When we met you in March 2022 at an international journalism forum in Tunis, your passport was due to expire and you were unable to travel freely. Can you describe what was happening at the time?

Indeed, I was living through a very difficult time because my passport was about to expire. The Moroccan consulates in Tunisia, Egypt and Sudan all refused to renew it for me. I couldn’t sleep thinking of my fate without owning any legal documents. What I feared the most was having to make decisions that I really didn’t want to make, especially seeking asylum. 

There was no legal justification for their refusal to renew my passport. The authorities were only trying to close in on me. I was even denied entry into Tunisia in the beginning, had it not been for international organisations intervening and pressuring the authorities to reverse their decision. 

Sudan was also going through political unrest at the time, so I felt that I had nowhere to go and settle down. I became worried and anxious, and at times I felt isolated from the rest of the world. But thank God, difficult times always pass, making us stronger and more capable of facing life. 

 

Hajar and Moroccan journalists calling for justice for detained journalists Omar Radi and Suleiman Raissouni in March 2022 during the International Conference for Journalism in Tunis.

 

You rejected the idea of applying for political asylum in a European country. Why is that?

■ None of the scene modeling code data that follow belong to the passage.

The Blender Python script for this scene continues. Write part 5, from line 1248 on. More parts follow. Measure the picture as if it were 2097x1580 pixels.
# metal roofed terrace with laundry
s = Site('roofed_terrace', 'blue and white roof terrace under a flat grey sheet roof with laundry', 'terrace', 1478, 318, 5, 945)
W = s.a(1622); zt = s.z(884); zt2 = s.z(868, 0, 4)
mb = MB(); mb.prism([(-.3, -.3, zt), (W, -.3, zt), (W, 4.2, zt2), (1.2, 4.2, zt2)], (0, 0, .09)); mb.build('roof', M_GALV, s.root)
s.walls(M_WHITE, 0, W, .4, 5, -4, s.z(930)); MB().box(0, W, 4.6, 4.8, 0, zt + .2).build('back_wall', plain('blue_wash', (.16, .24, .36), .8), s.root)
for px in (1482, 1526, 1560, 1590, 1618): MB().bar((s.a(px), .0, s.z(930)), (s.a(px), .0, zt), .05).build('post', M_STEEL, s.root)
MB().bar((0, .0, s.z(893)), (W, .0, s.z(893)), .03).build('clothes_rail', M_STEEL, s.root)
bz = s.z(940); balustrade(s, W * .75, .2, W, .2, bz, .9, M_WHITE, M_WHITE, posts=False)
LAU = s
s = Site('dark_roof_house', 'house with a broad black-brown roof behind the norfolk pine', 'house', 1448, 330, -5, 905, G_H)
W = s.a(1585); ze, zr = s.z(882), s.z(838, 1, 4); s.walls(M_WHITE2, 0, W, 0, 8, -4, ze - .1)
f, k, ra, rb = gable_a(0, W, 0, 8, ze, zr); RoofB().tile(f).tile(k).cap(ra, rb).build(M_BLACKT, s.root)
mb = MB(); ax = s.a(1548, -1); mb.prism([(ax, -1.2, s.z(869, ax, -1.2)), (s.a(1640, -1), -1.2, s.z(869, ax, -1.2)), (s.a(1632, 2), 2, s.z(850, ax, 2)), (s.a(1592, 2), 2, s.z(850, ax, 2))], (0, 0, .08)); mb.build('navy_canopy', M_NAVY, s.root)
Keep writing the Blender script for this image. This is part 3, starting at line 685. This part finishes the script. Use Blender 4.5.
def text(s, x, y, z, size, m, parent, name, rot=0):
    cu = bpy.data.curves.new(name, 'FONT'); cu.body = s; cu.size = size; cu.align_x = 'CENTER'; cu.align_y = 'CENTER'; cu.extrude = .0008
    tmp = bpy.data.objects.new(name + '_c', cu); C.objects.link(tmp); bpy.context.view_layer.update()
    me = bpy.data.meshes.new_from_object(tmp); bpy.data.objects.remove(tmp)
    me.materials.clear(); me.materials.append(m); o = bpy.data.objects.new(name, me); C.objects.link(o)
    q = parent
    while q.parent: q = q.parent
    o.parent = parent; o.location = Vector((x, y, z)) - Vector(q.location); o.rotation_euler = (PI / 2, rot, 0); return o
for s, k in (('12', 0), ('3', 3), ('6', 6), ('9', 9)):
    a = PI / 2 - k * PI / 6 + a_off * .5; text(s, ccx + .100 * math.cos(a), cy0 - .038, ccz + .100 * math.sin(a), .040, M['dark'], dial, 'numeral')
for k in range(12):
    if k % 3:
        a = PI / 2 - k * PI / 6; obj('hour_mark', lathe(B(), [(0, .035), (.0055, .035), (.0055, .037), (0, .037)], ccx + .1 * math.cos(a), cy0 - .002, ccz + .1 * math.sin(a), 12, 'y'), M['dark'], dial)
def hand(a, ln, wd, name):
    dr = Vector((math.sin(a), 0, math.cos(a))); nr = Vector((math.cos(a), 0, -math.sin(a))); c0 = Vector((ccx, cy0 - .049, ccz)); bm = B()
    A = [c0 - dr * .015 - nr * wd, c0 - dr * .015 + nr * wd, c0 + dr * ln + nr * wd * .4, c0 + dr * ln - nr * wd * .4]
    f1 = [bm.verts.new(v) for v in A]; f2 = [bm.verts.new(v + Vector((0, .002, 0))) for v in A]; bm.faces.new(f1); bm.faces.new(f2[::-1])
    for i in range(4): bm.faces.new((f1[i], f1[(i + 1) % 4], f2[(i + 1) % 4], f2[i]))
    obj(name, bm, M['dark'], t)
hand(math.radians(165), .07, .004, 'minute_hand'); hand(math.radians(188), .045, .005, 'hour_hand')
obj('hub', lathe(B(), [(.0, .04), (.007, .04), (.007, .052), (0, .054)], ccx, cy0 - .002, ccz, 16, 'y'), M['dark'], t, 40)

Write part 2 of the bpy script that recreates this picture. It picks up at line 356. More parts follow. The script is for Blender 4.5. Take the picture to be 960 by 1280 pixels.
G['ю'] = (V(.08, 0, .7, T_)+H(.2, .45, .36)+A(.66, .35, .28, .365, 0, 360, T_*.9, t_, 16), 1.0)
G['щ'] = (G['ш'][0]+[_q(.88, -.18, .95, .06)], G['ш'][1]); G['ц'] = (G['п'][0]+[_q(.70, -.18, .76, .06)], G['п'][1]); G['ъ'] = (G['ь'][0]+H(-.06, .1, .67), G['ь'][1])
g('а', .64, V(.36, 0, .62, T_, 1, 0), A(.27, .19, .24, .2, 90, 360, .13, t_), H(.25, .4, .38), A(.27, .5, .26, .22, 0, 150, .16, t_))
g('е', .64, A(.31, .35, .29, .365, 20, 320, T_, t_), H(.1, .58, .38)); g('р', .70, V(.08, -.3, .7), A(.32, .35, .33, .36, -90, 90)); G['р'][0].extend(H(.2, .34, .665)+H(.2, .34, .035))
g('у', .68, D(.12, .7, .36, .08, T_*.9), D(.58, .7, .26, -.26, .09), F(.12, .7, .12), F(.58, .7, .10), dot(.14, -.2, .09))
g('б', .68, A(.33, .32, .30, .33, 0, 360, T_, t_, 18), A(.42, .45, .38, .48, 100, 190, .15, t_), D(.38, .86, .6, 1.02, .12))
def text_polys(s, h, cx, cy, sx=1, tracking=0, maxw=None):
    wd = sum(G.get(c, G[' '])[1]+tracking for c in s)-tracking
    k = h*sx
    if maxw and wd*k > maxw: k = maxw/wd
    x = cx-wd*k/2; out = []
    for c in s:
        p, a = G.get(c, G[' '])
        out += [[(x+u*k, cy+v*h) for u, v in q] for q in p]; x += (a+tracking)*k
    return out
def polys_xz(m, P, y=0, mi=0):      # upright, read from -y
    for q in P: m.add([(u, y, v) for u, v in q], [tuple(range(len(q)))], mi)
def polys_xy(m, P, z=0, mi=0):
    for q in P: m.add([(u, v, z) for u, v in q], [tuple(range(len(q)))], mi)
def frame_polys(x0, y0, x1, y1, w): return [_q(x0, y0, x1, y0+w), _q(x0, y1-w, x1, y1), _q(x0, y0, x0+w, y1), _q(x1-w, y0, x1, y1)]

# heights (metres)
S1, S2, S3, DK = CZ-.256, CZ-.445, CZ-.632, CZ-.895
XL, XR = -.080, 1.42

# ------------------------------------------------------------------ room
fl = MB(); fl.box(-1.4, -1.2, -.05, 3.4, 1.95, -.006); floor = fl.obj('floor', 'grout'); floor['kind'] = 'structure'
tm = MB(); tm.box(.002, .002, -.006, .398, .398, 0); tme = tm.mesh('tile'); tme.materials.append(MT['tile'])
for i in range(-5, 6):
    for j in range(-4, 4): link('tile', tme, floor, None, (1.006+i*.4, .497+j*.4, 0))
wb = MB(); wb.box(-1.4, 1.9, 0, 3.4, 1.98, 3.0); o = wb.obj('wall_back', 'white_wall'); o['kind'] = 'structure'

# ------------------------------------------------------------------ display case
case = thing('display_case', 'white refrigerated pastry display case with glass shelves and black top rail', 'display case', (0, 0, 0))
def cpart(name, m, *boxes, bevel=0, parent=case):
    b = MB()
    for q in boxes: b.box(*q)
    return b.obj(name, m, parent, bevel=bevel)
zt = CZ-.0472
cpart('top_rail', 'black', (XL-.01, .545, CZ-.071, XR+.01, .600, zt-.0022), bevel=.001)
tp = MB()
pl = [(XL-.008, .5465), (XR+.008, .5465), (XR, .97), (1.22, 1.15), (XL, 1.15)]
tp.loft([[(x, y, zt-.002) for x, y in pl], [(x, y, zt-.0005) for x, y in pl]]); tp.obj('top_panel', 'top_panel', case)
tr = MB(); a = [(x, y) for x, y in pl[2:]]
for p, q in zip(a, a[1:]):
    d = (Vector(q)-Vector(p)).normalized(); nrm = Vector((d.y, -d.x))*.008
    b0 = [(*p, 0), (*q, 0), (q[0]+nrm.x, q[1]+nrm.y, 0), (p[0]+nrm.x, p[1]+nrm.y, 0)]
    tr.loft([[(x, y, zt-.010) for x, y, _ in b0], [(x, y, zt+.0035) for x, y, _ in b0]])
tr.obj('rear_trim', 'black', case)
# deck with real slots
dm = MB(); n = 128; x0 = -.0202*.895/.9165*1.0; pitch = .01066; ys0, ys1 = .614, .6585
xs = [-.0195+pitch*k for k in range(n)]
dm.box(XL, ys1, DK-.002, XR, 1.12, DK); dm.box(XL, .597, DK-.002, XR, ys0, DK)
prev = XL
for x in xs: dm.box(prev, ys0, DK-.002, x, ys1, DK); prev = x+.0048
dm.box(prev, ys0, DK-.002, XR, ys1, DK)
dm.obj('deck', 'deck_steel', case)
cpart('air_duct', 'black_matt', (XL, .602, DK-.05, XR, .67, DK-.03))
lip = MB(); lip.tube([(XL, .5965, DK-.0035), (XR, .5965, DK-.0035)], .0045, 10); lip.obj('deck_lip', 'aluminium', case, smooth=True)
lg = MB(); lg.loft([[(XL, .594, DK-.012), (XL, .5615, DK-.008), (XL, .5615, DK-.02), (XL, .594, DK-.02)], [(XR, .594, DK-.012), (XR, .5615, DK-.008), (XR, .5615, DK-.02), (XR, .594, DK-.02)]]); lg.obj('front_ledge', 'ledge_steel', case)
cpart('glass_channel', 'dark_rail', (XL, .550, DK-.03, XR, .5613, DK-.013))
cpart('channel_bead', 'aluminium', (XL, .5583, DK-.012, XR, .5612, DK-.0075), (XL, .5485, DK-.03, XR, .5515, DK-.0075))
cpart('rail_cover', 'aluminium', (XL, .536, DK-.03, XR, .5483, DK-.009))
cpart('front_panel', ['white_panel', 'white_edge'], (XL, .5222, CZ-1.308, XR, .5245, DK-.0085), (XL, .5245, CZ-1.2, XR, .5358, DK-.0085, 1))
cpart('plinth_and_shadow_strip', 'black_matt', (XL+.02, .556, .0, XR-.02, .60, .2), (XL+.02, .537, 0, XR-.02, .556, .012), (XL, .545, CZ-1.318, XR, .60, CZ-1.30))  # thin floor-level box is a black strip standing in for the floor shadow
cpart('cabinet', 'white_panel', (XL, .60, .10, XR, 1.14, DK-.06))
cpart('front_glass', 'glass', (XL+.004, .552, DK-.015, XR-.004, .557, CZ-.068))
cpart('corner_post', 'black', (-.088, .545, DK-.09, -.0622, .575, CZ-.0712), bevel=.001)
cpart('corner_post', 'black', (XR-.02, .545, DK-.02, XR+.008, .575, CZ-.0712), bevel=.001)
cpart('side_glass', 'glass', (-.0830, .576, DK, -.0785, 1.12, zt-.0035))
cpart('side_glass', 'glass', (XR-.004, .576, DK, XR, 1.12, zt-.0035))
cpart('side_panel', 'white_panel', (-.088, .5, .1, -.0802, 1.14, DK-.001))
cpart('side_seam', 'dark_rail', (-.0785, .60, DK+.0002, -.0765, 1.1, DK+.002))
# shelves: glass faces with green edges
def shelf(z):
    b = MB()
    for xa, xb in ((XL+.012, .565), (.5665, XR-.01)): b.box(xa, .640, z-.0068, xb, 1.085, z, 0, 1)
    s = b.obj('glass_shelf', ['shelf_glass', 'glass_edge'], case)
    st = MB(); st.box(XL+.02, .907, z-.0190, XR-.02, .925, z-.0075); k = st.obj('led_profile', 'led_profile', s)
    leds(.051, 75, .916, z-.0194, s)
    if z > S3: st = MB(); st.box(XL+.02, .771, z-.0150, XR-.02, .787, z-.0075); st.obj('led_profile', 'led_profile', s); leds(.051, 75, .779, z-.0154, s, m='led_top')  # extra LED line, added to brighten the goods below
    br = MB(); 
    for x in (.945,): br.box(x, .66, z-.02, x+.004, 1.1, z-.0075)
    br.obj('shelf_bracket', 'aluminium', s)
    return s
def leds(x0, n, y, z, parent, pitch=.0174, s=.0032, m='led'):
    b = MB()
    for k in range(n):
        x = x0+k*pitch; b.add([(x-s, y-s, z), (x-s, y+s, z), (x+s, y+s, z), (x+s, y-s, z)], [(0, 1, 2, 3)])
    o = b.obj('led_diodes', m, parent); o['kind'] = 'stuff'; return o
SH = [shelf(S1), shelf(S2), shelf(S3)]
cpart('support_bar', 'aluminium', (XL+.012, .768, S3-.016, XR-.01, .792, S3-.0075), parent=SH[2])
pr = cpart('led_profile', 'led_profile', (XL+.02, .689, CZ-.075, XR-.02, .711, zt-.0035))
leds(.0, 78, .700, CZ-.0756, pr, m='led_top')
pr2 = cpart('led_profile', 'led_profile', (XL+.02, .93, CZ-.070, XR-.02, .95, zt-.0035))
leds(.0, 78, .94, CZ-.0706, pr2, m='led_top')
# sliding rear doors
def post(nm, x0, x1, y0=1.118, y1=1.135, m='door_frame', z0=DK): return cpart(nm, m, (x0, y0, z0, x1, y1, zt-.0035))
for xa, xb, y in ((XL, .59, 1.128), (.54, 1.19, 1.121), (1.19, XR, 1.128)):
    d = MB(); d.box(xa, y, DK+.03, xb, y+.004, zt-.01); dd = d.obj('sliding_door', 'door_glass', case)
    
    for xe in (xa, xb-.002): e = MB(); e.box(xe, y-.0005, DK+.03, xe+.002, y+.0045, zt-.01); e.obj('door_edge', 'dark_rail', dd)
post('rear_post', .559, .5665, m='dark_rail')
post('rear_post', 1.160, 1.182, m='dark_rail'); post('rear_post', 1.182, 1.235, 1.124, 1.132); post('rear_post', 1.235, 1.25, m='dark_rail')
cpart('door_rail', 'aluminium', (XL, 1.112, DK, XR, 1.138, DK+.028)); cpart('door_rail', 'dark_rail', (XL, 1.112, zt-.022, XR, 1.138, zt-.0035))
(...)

Asylum means being completely cut off from your homeland, your family, and friends. It means estrangement and loneliness. I always have hope that I will return one day and live  a stable and secure life in Morocco, without fear of arrest or attacks on my freedom or my personal life. That hope would have disappeared had I applied for asylum. 

I am a Moroccan national despite everything I went through. I love my homeland and I will fight for it to become a democratic country that respects human rights. And so, I refuse to give up and turn into a second-class citizen in another country. 

It is my duty as a journalist to defend freedom and human rights and justice, and to investigative and expose any violations of those rights

 

How did you eventually manage to travel to France?

I was in Tunisia still searching for jobs with international media outlets and organisations. But to date, I haven’t received any offers. That long wait prompted me to think about establishing my own media project. As soon as I started planning for it, I received a letter of acceptance from the Sorbonne University. I had forgotten that I had applied to study for an M.A. in Political History of the Middle East and North Africa there. 

That news made me think carefully  about what I really wanted. I didn’t receive a scholarship, which meant that I needed to work to pay for my university fees, and probably put my career on hold for a couple of years. In the end, I decided to enrol myself at the university. After a lot of anguish, I managed to renew my passport, got my visa, and left for Paris to start a new chapter in my life. 

 

Do you fear any further repercussions if you continue to speak about what’s happening in Morocco?

Of course. Fear is a human feeling. My family is also putting pressure on me because they’re afraid of the repercussions if I continue to speak out about the situation in Morocco. The authorities may attempt to slander me, and my conservative family cannot tolerate that.

But what I’m doing today is a duty towards my country and detained colleagues. It is my duty as a journalist to defend freedom and human rights and justice, and to investigate and expose any violations of those rights.

This advocacy has become a part of me. I feel there is a force bigger than me that is pushing me to go down that road - despite the stress, anxiety and loss of friends who are now scared of communicating with me.

Morocco is worth the struggle for freedom and democracy. Some may see this as idealism, but those who experienced injustice cannot accept it anymore.